De 1887 a 1890 voltaram a imprimir-se As Farpas desta
vez em onze volumes, e com os artigos repartidos pelos seguintes assuntos: a
vida provincial, as epístolas, os indivíduos, o parlamentarismo, a religião e a
arte, a sociedade, a capital, os nossos filhos, o movimento literário e
artístico, aspectos vários da sociedade, da política e da administração, o que
mostra a grande diversidade de temas e assuntos que os autores abordaram.

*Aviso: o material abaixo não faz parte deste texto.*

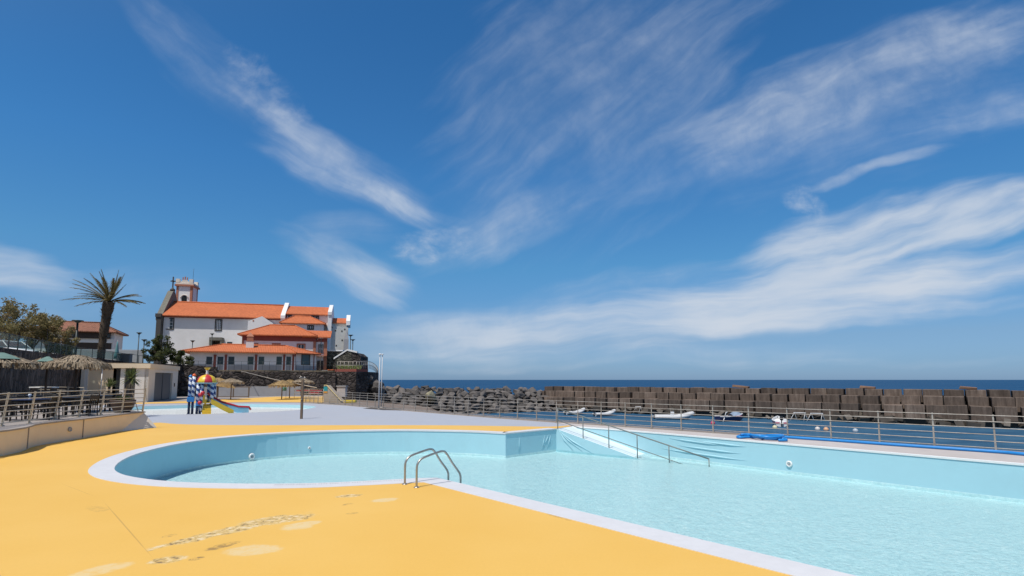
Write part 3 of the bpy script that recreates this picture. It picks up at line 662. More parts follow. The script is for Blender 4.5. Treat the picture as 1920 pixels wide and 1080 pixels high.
# ------------------------------------------------------------------ raised terrace with furniture
TZ = .75
tw = spline([Vector((-15.4, 4, 0)), G(-60, 866), G(69, 836.2), G(154, 822), G(230, 808.5), G(268, 802.4)], k=5)
tend = tw[-1]; tback = [tend+Vector((-.6, .35, 0)), Vector((-22, 29.6, 0)), Vector((-36, 40, 0)), Vector((-36, 4, 0))]
top = thing('terrace', (0, 0, 0), 'raised cafe terrace with a cream rendered retaining wall beside the yellow deck', 'terrace')
b = MB(); b.prism(tw+tback, .0, TZ-.05); b.build('retaining_wall', MT['cream'], top)
b = MB(); tin = offset(tw, .07, closed=False); tin = tin if (tin[3].x > tw[3].x) else offset(tw, -.07, closed=False)
b.prism(tin+tback, TZ-.05, TZ); b.build('paved_top', MT['concrete'], top)
for i, y_ in enumerate((17.9, 21.3)):
    k = min(range(len(tw)), key=lambda q: abs(tw[q].y-y_)); b = MB(); b.box((tw[k].x+.012, tw[k].y, .36), (.03, .025, .66)); b.build('joint', MT['concrete'], top)
pz = G(154, 803)
k = min(range(len(tw)), key=lambda q: abs(tw[q].y-20.3)); b = MB(); b.lathe([(.085, 0), (.085, .03), (.06, .04), (.055, .015)], n=16)
o = b.build('drain_ring', MT['concgrey'], top); o.location = (tw[k].x-.005, 20.4, .40); o.rotation_euler = (0, R(90), 0)
wd = MB(); p0 = G(276, 774.5, TZ); t0, t1, t2 = Vector((tend.x, tend.y, TZ-.06)), G(294, 801.5), G(222, 809.3)+Vector((.04, -.04, 0))
bk = Vector((tend.x-.4, tend.y+.5, 0))
wd.add([t0, t1, t2, bk], [(0, 2, 1), (0, 1, 3), (0, 3, 2), (1, 2, 3)]); o = wd.build('sloped_buttress', MT['creamwhite'], top)
tf = thing('terrace_railing', (0, 0, 0), 'beige metal railing leaning outward along the edge of the cafe terrace', 'railing')
base_px = [(-70, 812), (3, 799.4), (54.4, 793.8), (102.2, 787.2), (147.2, 782), (188.4, 777.8), (227.8, 774.6), (267.2, 772.2)]
tps = [G(x, y, TZ) for x, y in base_px]; tps = [tps[0]+(tps[0]-tps[1])*2, tps[0]+(tps[0]-tps[1])]+tps
tds = [(tps[min(i+1, len(tps)-1)]-tps[max(i-1, 0)]).normalized() for i in range(len(tps))]
fence_run(tf, list(zip(tps, tds)), list(zip(tps, tds)), 1.06, [.10, .28, .46, .64, .84, 1.02], MT['tfence'], MT['tfence'], w=.06, lean=-.10, rail_r=.016, twoplate=False)
bf = thing('back_railing', (0, 0, 0), 'pale railing on the far edge of the terrace in front of the basalt wall', 'railing')
bps = [Vector((-36.0+i*2.1, 40-i*1.56-.25, TZ)) for i in range(7)]
bd = (bps[1]-bps[0]).normalized()
fence_run(bf, [(p, bd) for p in bps], [(p, bd) for p in bps], 1.06, [.22, .43, .64, .84, 1.02], MT['tfence'], MT['tfence'], w=.06, rail_r=.016, twoplate=False)
# furniture
def mk_chair():
    r = thing('terrace_chair', (0, 0, 0), 'dark wicker chair', 'chair')
    b = MB(); b.box((0, 0, .44), (.46, .46, .05)); b.build('seat', MT['wicker'], r, bevel=.012)
    b = MB()
    for i in range(5):
        x = -.18+i*.09; b.tube([(x, .2, .46), (x, .25, .84)], .014, 5)
    b.tube([(-.22, .2, .46), (-.22, .26, .86), (0, .275, .90), (.22, .26, .86), (.22, .2, .46)], .02, 6); b.box((0, .245, .74), (.42, .02, .16), rot=Matrix.Rotation(R(-8), 3, 'X')); b.build('backrest', MT['wicker'], r)
    for sx in (-1, 1):
        b = MB(); b.tube([(sx*.22, -.2, .46), (sx*.24, -.2, .64), (sx*.24, .0, .66), (sx*.23, .22, .66)], .016, 6); b.build('armrest', MT['wicker'], r)
        for sy in (-1, 1): b = MB(); b.tube([(sx*.2, sy*.2, .43), (sx*.22, sy*.22, 0)], .02, 6); b.build('leg', MT['wicker'], r)
    return r
def mk_table(topm):
    r = thing('terrace_table', (0, 0, 0), 'table', 'table')
    b = MB(); b.box((0, 0, .735), (.95, .95, .04)); b.build('tabletop', topm, r, bevel=.01)
    b = MB(); b.box((0, 0, .68), (.82, .82, .06)); b.build('apron', MT['wicker'], r)
    for sx in (-1, 1):
        for sy in (-1, 1): b = MB(); b.box((sx*.4, sy*.4, .34), (.06, .06, .68)); b.build('leg', MT['wicker'], r)
    return r
tabs = [((18, 26), 'bluetop'), ]
TAB = [(-17.45, 17.6, 'bluetop'), (-17.6, 20.3, 'bluetop'), (-17.9, 22.6, 'tabletop'), (-18.6, 24.9, 'tabletop'), (-20.2, 19.2, 'tabletop'), (-20.6, 22.2, 'tabletop'), (-21.8, 25.0, 'tabletop'), (-24.4, 27.2, 'tabletop'), (-23.5, 23.3, 'bluetop')]
WHERE = ['nearest the left photo edge by the railing', 'by the railing under the glassware', 'by the railing below the nearest thatched parasol', 'by the railing beside the brown planter', 'second row from the railing at the left', 'second row from the railing, in the middle', 'beside the nearest parasol post', 'at the back of the terrace by the far railing', 'under the middle thatched parasol']
SHORT = ['at the left photo edge', 'with the glassware', 'below the nearest thatched parasol', 'beside the brown planter', 'at left, second row from the railing', 'in the middle of the second row', 'beside the nearest parasol post', 'by the far railing', 'under the middle thatched parasol']
tproto, cproto = {}, None
for i, (x, y, mtn) in enumerate(TAB):
    lab = ('navy covered' if mtn == 'bluetop' else 'dark slate topped')+' square terrace table '+WHERE[i]; rz = rnd.uniform(-.15, .25)
    if mtn not in tproto: t = tproto[mtn] = mk_table(MT[mtn]); 
    else: t = dup(tproto[mtn], (x, y, TZ), rz)
    if t is tproto[mtn] and 'placed' not in t: TREE[t.name] = [(k, kids(k)) for k in kids(t)]; t.location = (x, y, TZ); t.rotation_euler = (0, 0, rz)
    t['label'] = lab; t['group'] = 'tables on the cafe terrace'
    for k in range(4):
        a = rz+k*math.pi/2+rnd.uniform(-.12, .12); rr = rnd.uniform(.62, .78); cx, cy = x+math.sin(a)*rr, y-math.cos(a)*rr
        lab2 = 'wicker chair at the table '+SHORT[i]
        side = ['on its near side', 'on its right side', 'on its far side', 'on its left side'][k]
        if cproto is None: c = cproto = mk_chair(); c.location = (cx, cy, TZ); c.rotation_euler = (0, 0, a+math.pi); TREE[c.name] = [(q, kids(q)) for q in kids(c)]
        else: c = dup(cproto, (cx, cy, TZ), a+math.pi)
        c['label'] = lab2+', '+side; c['group'] = 'wicker chairs on the cafe terrace'
gl = M('clear_glassware', (.75, .78, .82), .1, .05, 5, 0)
for i, (x, y) in enumerate(((-17.55, 20.25), (-17.7, 20.45))):
    o = thing('wine_glass', (x, y, TZ+.755), ['clear stemmed glass on the navy table by the railing', 'second clear glass standing behind the first on the navy table'][i], 'glass', 'glasses on the table')
    b = MB(); b.lathe([(.035, 0), (.03, .006), (.006, .012), (.006, .08)], n=10); b.build('stem', gl, o)
    b = MB(); b.lathe([(.006, .08), (.035, .10), (.042, .14), (.034, .18)], n=10); b.build('bowl', gl, o)
o = thing('serving_table', (-26.6, 31.6, TZ), 'narrow white topped serving counter near the far railing', 'counter'); b = MB(); b.box((0, 0, 1.02), (1.3, .5, .06)); b.build('countertop', MT['whitepaint'], o, bevel=.01)
for sx in (-1, 1): b = MB(); b.box((sx*.55, 0, .5), (.06, .4, .99)); b.build('leg', MT['wood'], o)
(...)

As críticas dirigiam-se sobretudo à literatura romântica.
Contudo, a opinião de Eça acerca deste seu trabalho não era muito positiva:
São uma coleção de pilhérias envelhecidas que não valem o papel em que estão
impressas
e descreveu-as como unicamente um riso imenso, trotando, como
as tubas de Josué, em torno a cidadelas que decerto não perderam uma só pedra,
por que as vejo ainda, direitas, mais altas, da dor torpedo lodo, estirando por
cima de nós a sua sombra mimosa
. E escreveria ainda todo este livro é um
riso que peleja
.

As Farpas foram, assim, uma admirável caricatura da
sociedade da época. Altamente críticos e irônicos, estes artigos satirizavam,
com muito humor à mistura, a imprensa e o jornalismo partidário ou banal; a
Regeneração, e todas as suas repercussões, não só a nível político mas também
econômico, cultural, social e até moral; a religião e a fé católica; a
mentalidade vigente, com a segregação do papel social da mulher; a literatura
romântica, falsa e hipócrita. As Farpas eram um novo e inovador conceito
de jornalismo – o jornalismo de idéias, de crítica social e cultural.

Eça não se limita, todavia, a galhofar. As suas Farpas
constituíram um sistemático e quase que completo curso de sociologia do Portugal
da Regeneração, observado de alto a baixo, nas câmaras e nas ruas, nos mercados
e nas prisões, nos gabinetes da administração e nas praias onde labutavam e
naufragavam pescadores, nas salas domésticas onde se entendiam pescadores e
tomavam chá com torradas as famílias, nas igrejas onde rezavam beatas ou se
realizavam eleições, nos teatros onde se representavam peças pífias e mal
traduzidas, nas redações onde se panteiava em péssimo jornalismo, o que sucedeu
tanto em matéria de política como em casos mais triviais do dia a dia de
Portugal.

Com As Farpas, Eça e Ramalho pretendiam fazer crítica
de costumes e analisar a sociedade portuguesa da época, interessados não no riso
fácil e inconseqüente, mas mais na reforma de instituições em crise. Nenhum tema
escapou à sua análise corrosiva: o adultério, a vida clerical, a decadência
econômica, a degradação política e cultural — temas que serão posteriormente
desenvolvidos na obra romanesca de Eça de Queirós e que começaram a germinar na
obra. Ramalho Ortigão, ao assumir sozinho a edição da revista, imprimiu-lhe um
tom mais pedagógico e moralizante que não estava presente no tempo de Eça,
quando imperava a caricatura mordaz, a ironia e um humor corrosivo.

Pela sua caricatura da sociedade da época — que em muitos
aspectos se mantém ainda hoje atual — e pelo seu humor, As Farpas são
páginas importantes da literatura portuguesa.